Voltei pro Brasil outra pessoa. Tinha visto o velho mundo. Tinha conhecido nova gente. Tinha chorado muito – no roteiro italiano que devia ter sido minha lua de mel e tinha beijado novamente depois de 4 anos com a mesma pessoa.

No aeroporto de Paris me deram uma revista que tinha uma matéria sobre as técnicas de operação no estômago, e foi alí que surgiu a idéia que mudou minha vida.

Quando voltei, meu pai comentou: você gastou “meio carro” e não tem nenhum bem pra mostrar pelo dinheiro que jogou fora. Ele não entendeu – não entende até hoje – que nenhum bem material vale todas as experiências que aquela viagem me deram.

Voltei pra maior parte dessas cidades com o Bart, num esquema diferente, mais calmamente, com meu companheiro de aventuras do lado. Cada uma dessas capitais ainda me dá friozinho na barriga. Estou agora decidindo se passo 5 diazinhos em Roma ou em Lisboa, ô decisão difícil. Podem deixar seu voto!

12 comentários:

Eliana disse...

hahaha a cena de vc fugindo do cara, escapando num táxi...hilário! hahaha

lilian moreira disse...

Olá Dri,
Que aventura maravilhosa, gostei muuito da parte do tiozinho pedir dinheiro emprestado... Muito boa.

Meu voto vai pra Roma.

Beijos.

Marcita disse...

Credo!!!! Essa tua viagem é digna de roteiro de filme!
Bom, eu voto em Lisboa porque Roma você já foi várias vezes e em Lisboa você pode conhecer GODOT - O GATO!

Bia disse...

Eh um verdadeiro "Comer, rezar e amar"! :)

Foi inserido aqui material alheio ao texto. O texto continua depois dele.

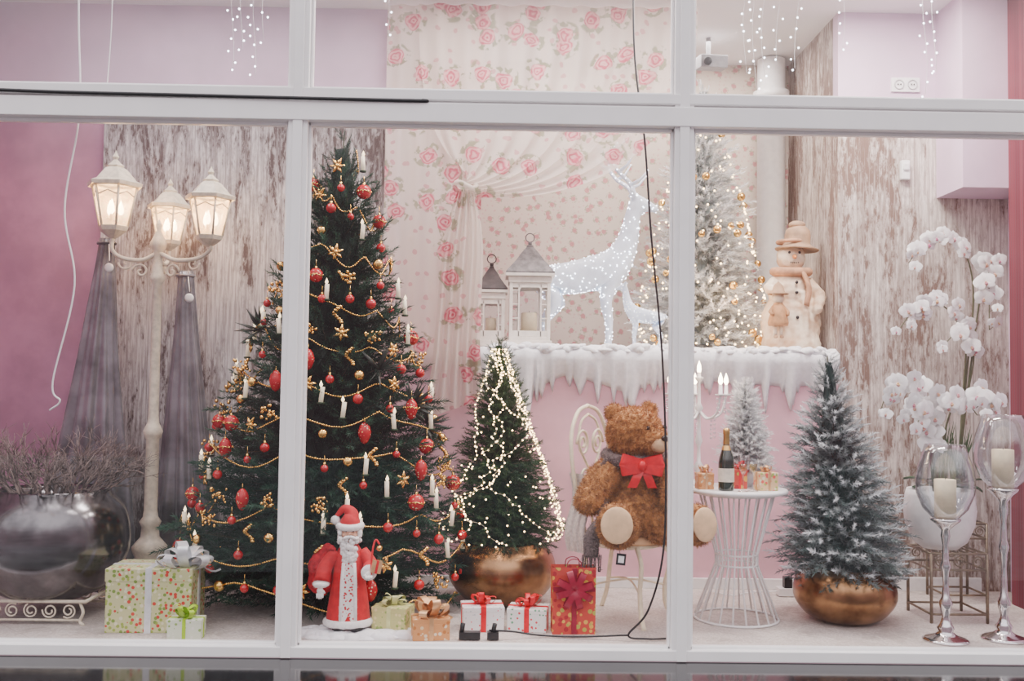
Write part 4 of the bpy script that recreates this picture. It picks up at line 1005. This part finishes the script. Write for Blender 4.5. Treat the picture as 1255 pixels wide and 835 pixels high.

Eu voto em Roma.. (para mim) sempre tive vontade de ir la, ja Portugal nao tenho muito.

bjs

Ana Célia disse...

Acho absurdo esse povo que acha que viajar é jogar dinheiro fora. Afe...

Viajar sozinha sempre rende boas histórias. Adorei seu relato =)

Mary disse...

Meu voto vai tambem para Roma :)

Alice disse...

Não sabia que vc tinha dormido com um defunto!
Para mim tanto faz Lisboa ou Roma.

pacamanca disse...

Roma, né, fia! Pra gente finalmente conseguir se encontrar, que tal?

Marcia disse...

Lisboa. Quero voltar à Itália, mas por algum motivo Roma não me encanta. Talvez precise voltar acompanhada para lá.

Adriana disse...

A MALA...passei pela mesma situação hahahahaha..ANTA que fui! Mas, a época sem net era bem mais dificil!

Adriana disse...

Aa..Lisboa...Portugal é meio HOME sweet Home pra mim! Amo!

Adriana disse...

A MALA...passei pela mesma situação hahahahaha..ANTA que fui! Mas, a época sem net era bem mais dificil!